La crónica ya la conocemos: el sábado 5 de agosto comenzó el torneo de apertura para el Santos. El cotejo fue contra Monterrey, y además de un apagón, el incidente que levantó mayor ampolla fue el tratamiento presuntamente racista que recibió el panameño Felipe Baloy, jugador de los Rayados. El árbitro Fabián Delgado asentó en su cédula el comportamiento de la afición lagunera, lo que introdujo el tema de la discriminación étnica en el futbol y el periodismo mexicanos.
No demoro mi opinión sobre el asunto: me parece exagerado pensar que tras una agresión que no llega a lo físico se arme un jaleo noticioso de tan subidos tintes. Miguel Herrera, verbigracia, habló de la barbarie ya bien conocida (bien conocida según él) de los fanáticos santistas. Lo dijo como si los aficionados del Monterrey fueran institutrices inglesas y no como lo que sabemos que son: ostrogodos con jersey de gruesas rayas azules. Ya hace dos o tres temporadas, no recuerdo, muchos seguidores del equipo regio provocaron una batalla medieval en el entorno del Corona, y prácticamente no hubo nadie que les pudiera hacer frente pues tiraban puñetazos, patadas y riscazos como si fueran discípulos de Atila. El gentleman Miguelito Herrera, quien por cierto militó en el Santos y nunca se distinguió por ser precisamente un jugador terso, añadió que lo fanáticos laguneros que manifestaron su racismo contra Baloy sólo merecen ser calificados como “nacos”.
Insisto: hay que bajarle. Si comenzamos a sumar las manifestaciones verbales de tirria al rival futbolero no acabaríamos de computarlas. Cuando el enemigo es pelón, los aficionados de todo México le gritarán “pinche pelón”; si anda pasado de kilos, le gritarán “maldito gordo” o “cabrón marrano”; si es chaparro, no faltará que le digan “tapón”, “enano” y lindezas parecidas, todas aderezadas con maldiciones misceláneas. Por eso, al jugador negro (sólo cuando es enemigo, no cuando es Dolmo o Robson) le tupirán lo suyo sin piedad, con una beligerancia no vista en las calles y sólo superada por lo que declaran algunos empresarios contra López Obrador.
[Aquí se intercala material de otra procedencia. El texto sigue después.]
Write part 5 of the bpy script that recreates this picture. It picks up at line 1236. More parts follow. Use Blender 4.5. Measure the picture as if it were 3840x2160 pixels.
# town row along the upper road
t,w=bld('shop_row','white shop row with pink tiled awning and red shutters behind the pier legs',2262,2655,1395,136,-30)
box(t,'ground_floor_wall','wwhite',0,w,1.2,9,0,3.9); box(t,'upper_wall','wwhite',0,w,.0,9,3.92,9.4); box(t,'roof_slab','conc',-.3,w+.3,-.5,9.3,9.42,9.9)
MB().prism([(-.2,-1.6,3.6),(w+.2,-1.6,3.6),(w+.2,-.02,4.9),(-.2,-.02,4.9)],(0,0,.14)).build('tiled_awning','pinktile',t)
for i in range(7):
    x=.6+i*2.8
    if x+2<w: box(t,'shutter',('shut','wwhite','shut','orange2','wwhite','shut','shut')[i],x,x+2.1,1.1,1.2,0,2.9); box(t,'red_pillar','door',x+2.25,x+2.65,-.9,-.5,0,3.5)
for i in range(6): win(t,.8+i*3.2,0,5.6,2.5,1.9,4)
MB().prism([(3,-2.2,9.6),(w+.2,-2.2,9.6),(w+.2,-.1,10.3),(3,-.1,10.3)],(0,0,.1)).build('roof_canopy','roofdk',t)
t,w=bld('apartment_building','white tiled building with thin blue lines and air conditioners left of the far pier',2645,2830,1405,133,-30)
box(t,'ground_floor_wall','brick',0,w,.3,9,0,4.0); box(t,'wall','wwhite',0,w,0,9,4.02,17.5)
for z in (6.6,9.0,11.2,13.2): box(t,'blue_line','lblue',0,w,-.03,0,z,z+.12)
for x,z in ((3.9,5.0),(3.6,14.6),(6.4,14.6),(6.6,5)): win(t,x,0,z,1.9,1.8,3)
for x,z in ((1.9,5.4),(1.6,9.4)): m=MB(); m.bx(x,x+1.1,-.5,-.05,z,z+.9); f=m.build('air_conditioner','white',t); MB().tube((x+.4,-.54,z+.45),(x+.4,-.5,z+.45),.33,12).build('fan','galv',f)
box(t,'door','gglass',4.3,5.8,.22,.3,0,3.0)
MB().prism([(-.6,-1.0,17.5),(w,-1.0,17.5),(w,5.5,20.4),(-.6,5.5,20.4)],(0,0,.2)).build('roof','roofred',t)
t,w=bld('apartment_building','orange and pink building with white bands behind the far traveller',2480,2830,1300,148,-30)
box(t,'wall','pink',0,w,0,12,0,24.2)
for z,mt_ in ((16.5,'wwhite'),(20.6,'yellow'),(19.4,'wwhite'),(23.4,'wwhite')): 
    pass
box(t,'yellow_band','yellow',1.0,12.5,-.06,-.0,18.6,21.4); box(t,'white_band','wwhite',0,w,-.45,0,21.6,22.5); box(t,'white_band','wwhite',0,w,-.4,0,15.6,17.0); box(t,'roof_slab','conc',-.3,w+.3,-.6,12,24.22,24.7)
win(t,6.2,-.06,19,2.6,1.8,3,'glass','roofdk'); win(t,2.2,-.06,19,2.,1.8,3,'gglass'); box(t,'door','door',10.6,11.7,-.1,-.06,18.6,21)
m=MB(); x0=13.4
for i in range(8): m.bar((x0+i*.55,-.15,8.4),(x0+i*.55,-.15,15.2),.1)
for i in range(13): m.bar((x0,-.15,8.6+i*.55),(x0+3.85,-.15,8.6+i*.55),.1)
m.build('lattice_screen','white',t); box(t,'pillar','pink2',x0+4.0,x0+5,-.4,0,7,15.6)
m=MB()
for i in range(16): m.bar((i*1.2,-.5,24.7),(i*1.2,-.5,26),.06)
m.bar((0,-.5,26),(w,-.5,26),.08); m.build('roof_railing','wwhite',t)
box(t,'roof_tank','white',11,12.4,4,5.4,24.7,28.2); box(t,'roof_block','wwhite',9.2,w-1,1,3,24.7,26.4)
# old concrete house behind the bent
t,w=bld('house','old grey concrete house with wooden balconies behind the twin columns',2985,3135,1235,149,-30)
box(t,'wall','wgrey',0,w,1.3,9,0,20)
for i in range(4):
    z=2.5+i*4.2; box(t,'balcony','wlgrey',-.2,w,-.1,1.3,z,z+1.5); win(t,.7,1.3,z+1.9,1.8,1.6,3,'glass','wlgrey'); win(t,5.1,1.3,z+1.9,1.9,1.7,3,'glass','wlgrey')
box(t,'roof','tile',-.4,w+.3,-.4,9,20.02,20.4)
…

Es entonces exagerado llevar el caso a los tribunales de la disciplinaria y crear la imagen de racistas a los laguneros. Si lo son, no lo son más ni menos que los demás mexicanos, pueblo que en general es tolerante en el sentido racial aunque no deja de ser evidente que cierto color o la simple condición indígena genere recelo entre los mestizos que secretamente se creen arios. Una consideración final: ya trepado a la tribuna, cualquier ciudadano modelo es un hooligan en potencia. De qué asustarnos, pues.